In a world where much of storytelling is one-dimensional, HBO has succeeded in combining technology, art and cinema to create new ways of experiencing story.

They've created a multi-dimensional story where it's up to the viewer to put the pieces together to envision the full picture. Within each "cube", there are different elements of a story happening at the same time. By zooming out, viewers are able to see other elements of the story each with their own unique perspective.

Each story "snippet" is in effect its own mini-drama, and the visual and sound quality is excellent.

By designing a story with multiple layers, HBO has succeeded in engaging viewers by:

1) Allowing them to get involved in deciding where the story is going next - this adds an element of "discovery" that can't help but keep viewers enthralled

2) Producing a motion-picture perfect visual and sound quality that draws them into the story's overall plot - this quality engages emotions and makes viewers feel as if they're part of the story

3) Providing a way of relating the story to the HBO brand - as their tagline says, the story promises to be "more than you imagined."

HBO's approach to story is just the beginning of what's to come as the concept of storytelling evolves to include more complex forms of new media. It makes me wonder what's next...multi-dimensional storytelling on our mobile phones...motion pictures that allow us to be part of the plot..I bet that somewhere in the world the future of storytelling is taking shape in ways that we can only imagine.

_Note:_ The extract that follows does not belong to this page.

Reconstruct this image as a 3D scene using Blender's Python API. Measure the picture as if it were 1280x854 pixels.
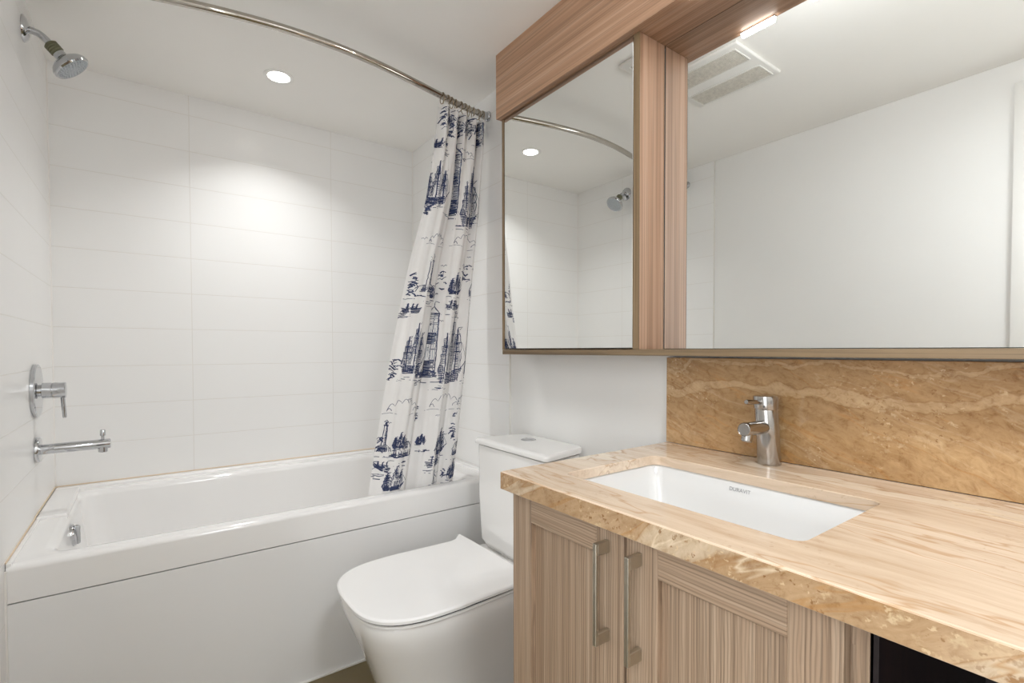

Where do you think the future of storytelling is headed?


Karen Hegmann

Hi Ginny

Thanks for your comment and welcome to the conversation. That's actually an interesting idea. I'm sure the technology exists somewhere to put this type of tool together. And you're right. A higher level, more integrative approach to corporate projects would surely make the sometimes arduous process go a lot more quickly and smoothly.


Hi Karen,

Wouldn't it be a real boost to corporate efficiency if the cube analogy could be used to present different aspects of a project or issue? Perhaps there would be less inter-departmental haggling and projects could get off the ground faster. Something to think about.